The Flexible Correction Model holds that when made aware of potential sources of bias, people use naive theories to correct for that bias. We tested whether people instructed to correct for the influence of party labels attempt to correct for those biases, and if these attempts at correction are moderated by theories about the influence of party labels. Subjects were exposed to a short reading about a proposed health reform in which party labels attached to the reform were randomly assigned. Subjects were also randomly assigned to bias correction instructions or no instructions.

Hypotheses:

We test whether a) people instructed to correct for the influence of party labels are less likely to be influenced by party labels and b) whether instructions to correct for bias interact with attitudes about the influence of party labels.
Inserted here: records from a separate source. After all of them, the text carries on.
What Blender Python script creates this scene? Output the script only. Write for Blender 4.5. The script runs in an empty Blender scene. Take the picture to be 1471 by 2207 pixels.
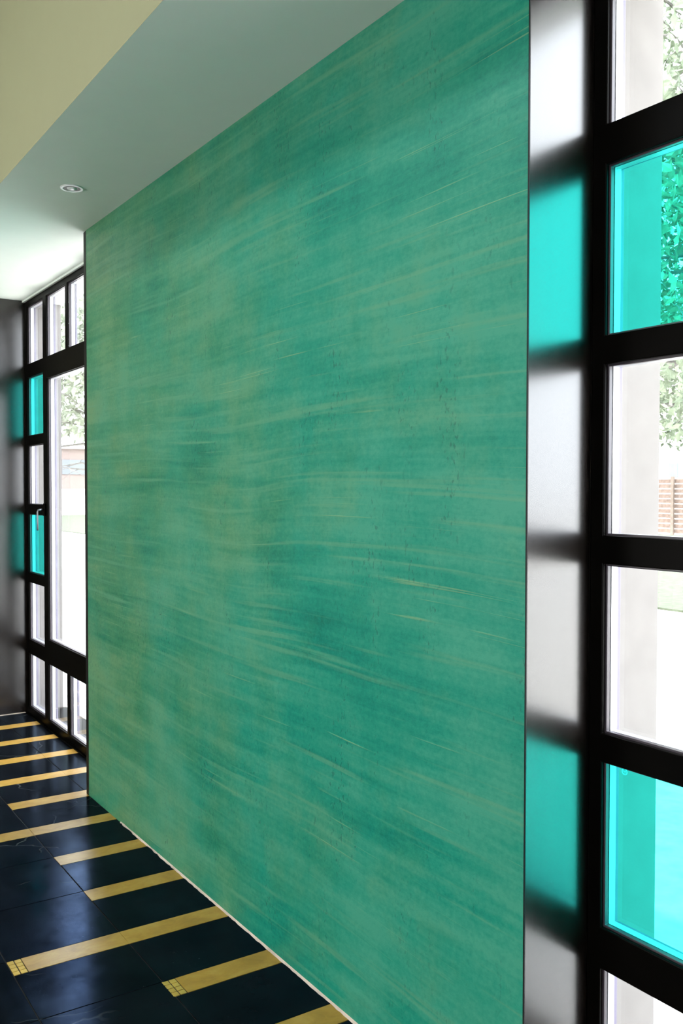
import bpy, bmesh, math, random
from mathutils import Matrix, Vector
random.seed(7)
S = bpy.context.scene
COL = S.collection

# ------------------------------------------------------------------ camera
F_PX, W_PX, H_PX = 2001.7, 1471.0, 2207.0
YAW, PITCH, ROLL = 0.5819, 0.0252, 0.0013
cy_, sy_ = math.cos(YAW), math.sin(YAW)
f0 = Vector((sy_, cy_, 0)); r0 = Vector((cy_, -sy_, 0)); u0 = Vector((0, 0, 1))
fw = f0*math.cos(PITCH) - u0*math.sin(PITCH)
up = u0*math.cos(PITCH) + f0*math.sin(PITCH)
rt = r0*math.cos(ROLL) + up*math.sin(ROLL)
up = up*math.cos(ROLL) - r0*math.sin(ROLL)
cam_d = bpy.data.cameras.new('camera')
cam_d.sensor_fit = 'VERTICAL'; cam_d.sensor_height = 36.0
cam_d.lens = F_PX/H_PX*36.0
cam_d.clip_start = 0.02; cam_d.clip_end = 500
cam = bpy.data.objects.new('camera', cam_d); COL.objects.link(cam)
M = Matrix((( rt.x, up.x, -fw.x, 0), (rt.y, up.y, -fw.y, 0), (rt.z, up.z, -fw.z, 1.5), (0, 0, 0, 1)))
cam.matrix_world = M
S.camera = cam

# ------------------------------------------------------------------ world, sun, added fill lamps, exposure
SKY = 13.0
w = bpy.data.worlds.new('sky'); S.world = w; w.use_nodes = True
nt = w.node_tree; nt.nodes.clear()
bg = nt.nodes.new('ShaderNodeBackground'); bg.inputs[0].default_value = (0.90, 0.94, 1.0, 1); bg.inputs[1].default_value = SKY
wo = nt.nodes.new('ShaderNodeOutputWorld'); nt.links.new(bg.outputs[0], wo.inputs[0])

sun_d = bpy.data.lights.new('sun', 'SUN'); sun_d.energy = 16.0; sun_d.angle = 0.02; sun_d.color = (1, .95, .87)
sun = bpy.data.objects.new('sun', sun_d); COL.objects.link(sun)
sun.rotation_euler = Vector((0.30, -0.55, -0.85)).to_track_quat('-Z', 'Y').to_euler()

def area(name, loc, direction, sx, sy, watts, color):
    d = bpy.data.lights.new(name, 'AREA'); d.shape = 'RECTANGLE'; d.size = sx; d.size_y = sy
    d.energy = watts; d.color = color
    o = bpy.data.objects.new(name, d); COL.objects.link(o); o.location = loc
    o.rotation_euler = Vector(direction).to_track_quat('-Z', 'Z').to_euler()
    return o
area('added_fill_near', (-4.75, 0.6, 1.3), (1, 0, 0), 1.4, 1.8, 24, (1.0, 0.93, 0.84))  # added fill lamp behind the near opening of the unseen wall
area('added_fill_far', (-4.75, 4.4, 1.3), (1, 0, 0), 1.4, 1.8, 40, (1.0, 0.84, 0.52))  # added warm fill lamp, stands in for unseen room-side light

S.view_settings.view_transform = 'Standard'; S.view_settings.look = 'None'
S.view_settings.gamma = 1.0; S.view_settings.use_curve_mapping = False
S.view_settings.exposure = 0.0

# ------------------------------------------------------------------ material helpers
class NT:
    def __init__(s, name):
        s.m = bpy.data.materials.new(name); s.m.use_nodes = True
        s.t = s.m.node_tree; s.p = s.t.nodes['Principled BSDF']; s.out = s.t.nodes['Material Output']
    def n(s, kind, **kw):
        nd = s.t.nodes.new(kind)
        for k, v in kw.items(): setattr(nd, k, v)
        return nd
    def l(s, a, b): s.t.links.new(a, b)
    def set(s, **kw):
        for k, v in kw.items():
            s.p.inputs[k.replace('_', ' ')].default_value = v
    def pos(s, scale=(1, 1, 1), rot=(0, 0, 0), loc=(0, 0, 0)):
        g = s.n('ShaderNodeNewGeometry'); mp = s.n('ShaderNodeMapping')
        mp.inputs['Scale'].default_value = scale; mp.inputs['Rotation'].default_value = rot; mp.inputs['Location'].default_value = loc
        s.l(g.outputs['Position'], mp.inputs[0]); return mp.outputs[0]
    def noise(s, vec, scale=1, detail=4, rough=.55, dist=0):
        nd = s.n('ShaderNodeTexNoise'); s.l(vec, nd.inputs['Vector'])
        nd.inputs['Scale'].default_value = scale; nd.inputs['Detail'].default_value = detail
        nd.inputs['Roughness'].default_value = rough; nd.inputs['Distortion'].default_value = dist
        return nd.outputs['Fac']
    def ramp(s, fac, stops):
        nd = s.n('ShaderNodeValToRGB'); s.l(fac, nd.inputs[0]); e = nd.color_ramp.elements
        while len(e) < len(stops): e.new(.5)
        for i, (p, c) in enumerate(stops):
            e[i].position = p; e[i].color = (*c, 1) if len(c) == 3 else c
        return nd.outputs[0]
    def math(s, op, a, b=0.0, clamp=False):
        nd = s.n('ShaderNodeMath', operation=op, use_clamp=clamp)
        for i, v in enumerate((a, b)):
            if isinstance(v, (int, float)): nd.inputs[i].default_value = v
            else: s.l(v, nd.inputs[i])
        return nd.outputs[0]
    def mix(s, fac, a, b, blend='MIX'):
        nd = s.n('ShaderNodeMix', data_type='RGBA', blend_type=blend)
        for i, v in ((0, fac), (6, a), (7, b)):
            if isinstance(v, (int, float)): nd.inputs[i].default_value = v
            elif isinstance(v, tuple): nd.inputs[i].default_value = (*v, 1)
            else: s.l(v, nd.inputs[i])
        return nd.outputs[2]
    def bump(s, h, strength=.3, dist=.002):
        nd = s.n('ShaderNodeBump'); nd.inputs['Strength'].default_value = strength
        nd.inputs['Distance'].default_value = dist; s.l(h, nd.inputs['Height'])
        s.l(nd.outputs[0], s.p.inputs['Normal'])

def plain(name, col, rough=.6, spec=.5, metal=0, coat=0, coatr=.1, var=.08):
    k = NT(name); k.set(Roughness=rough, Metallic=metal, Specular_IOR_Level=spec, Coat_Weight=coat, Coat_Roughness=coatr)
    nz = k.noise(k.pos((1, 1, 1)), 9, 5)
    c1 = tuple(max(0, c*(1-var)) for c in col); c2 = tuple(min(1, c*(1+var)) for c in col)
    k.l(k.ramp(nz, [(.3, c1), (.7, c2)]), k.p.inputs['Base Color'])
    return k.m

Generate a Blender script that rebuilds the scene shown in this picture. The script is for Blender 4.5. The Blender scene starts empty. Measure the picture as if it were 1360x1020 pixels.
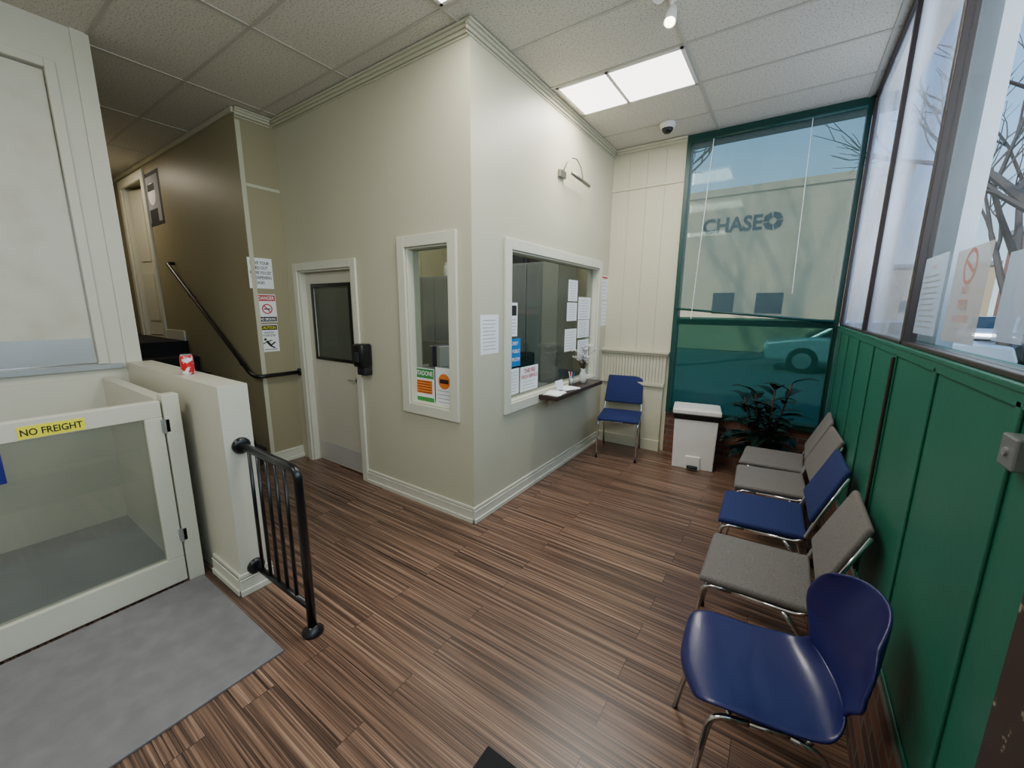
import bpy, bmesh, math, random
from mathutils import Vector, Matrix
random.seed(7)
COL=bpy.context.scene.collection
R=math.radians; V=Vector
# ---------------------------------------------------------------- camera
F=531.0; th=R(34.25); pt=R(10.8); ro=R(.49); EYE=V((0,0,1.6))
hh=V((-math.sin(th),math.cos(th),0)); rr=V((math.cos(th),math.sin(th),0)); zz=V((0,0,1))
up0=hh*math.sin(pt)+zz*math.cos(pt); fw=hh*math.cos(pt)-zz*math.sin(pt)
cr=rr*math.cos(ro)+up0*math.sin(ro); cu=up0*math.cos(ro)-rr*math.sin(ro)
def P(px,py,ax,val):
    d=cr*((px-680)/F)+cu*((510-py)/F)+fw
    i='xyz'.index(ax)
    return EYE+d*((val-EYE[i])/d[i])
cd=bpy.data.cameras.new('camera'); cam=bpy.data.objects.new('camera',cd); COL.objects.link(cam)
m=Matrix((cr,cu,-fw)).transposed().to_4x4(); m.translation=EYE; cam.matrix_world=m
cd.sensor_fit='HORIZONTAL'; cd.sensor_width=36; cd.lens=F/1360*36; cd.clip_start=.02; cd.clip_end=500
bpy.context.scene.camera=cam
# ---------------------------------------------------------------- materials
def S(r,g,b):
    f=lambda c:(c/255/12.92 if c/255<=.04045 else ((c/255+.055)/1.055)**2.4)
    return (f(r),f(g),f(b),1)
def mat(name,col,rough=.55,metal=0,noise=.06,scale=6,bump=0,bscale=60,emit=0,spec=.5,coat=0):
    M=bpy.data.materials.new(name); M.use_nodes=True; n=M.node_tree.nodes; l=M.node_tree.links
    b=n['Principled BSDF']; b.inputs['Roughness'].default_value=rough; b.inputs['Metallic'].default_value=metal
    b.inputs['Specular IOR Level'].default_value=spec; b.inputs['Coat Weight'].default_value=coat
    tc=n.new('ShaderNodeTexCoord'); nz=n.new('ShaderNodeTexNoise'); nz.inputs['Scale'].default_value=scale; nz.inputs['Detail'].default_value=5
    l.new(tc.outputs['Object'],nz.inputs['Vector'])
    mx=n.new('ShaderNodeMix'); mx.data_type='RGBA'
    mx.inputs[6].default_value=tuple(c*(1-noise) for c in col[:3])+(1,)
    mx.inputs[7].default_value=tuple(min(1,c*(1+noise)) for c in col[:3])+(1,)
    l.new(nz.outputs['Fac'],mx.inputs[0]); l.new(mx.outputs[2],b.inputs['Base Color'])
    if emit: b.inputs['Emission Strength'].default_value=emit; b.inputs['Emission Color'].default_value=col
    if bump:
        n2=n.new('ShaderNodeTexNoise'); n2.inputs['Scale'].default_value=bscale; n2.inputs['Detail'].default_value=3
        l.new(tc.outputs['Object'],n2.inputs['Vector'])
        bp=n.new('ShaderNodeBump'); bp.inputs['Strength'].default_value=bump; bp.inputs['Distance'].default_value=.01
        l.new(n2.outputs['Fac'],bp.inputs['Height']); l.new(bp.outputs['Normal'],b.inputs['Normal'])
    return M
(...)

Experimental Manipulations:

The experiment consists of 6 conditions: 3 (party label: Democrats, Republicans, or none) X 2 ( bias correction instructions, no instructions). Subjects will be first exposed to a news article about a novel policy proposal claimed to be cut and pasted from The New York Times’ online edition. Three different party labels will be attached to this policy proposal (Democratic, Republican, or “policymaker” in Congress (i.e. the last condition has no party label)). Then half of the participants will be exposed to the instruction “Please try not to let irrelevant factors influence your response or bias your judgments” before answering questions, but the other half people don't receive this instruction. Respondents will then answer questions about their attitude toward the novel policy, their perceived bias of party label, etc.

Key Dependent Variables:

An attitude scale created from 4 Likert-type questions about support for a health reform measure.

Summary of Findings:

The hypotheses were not supported by the data.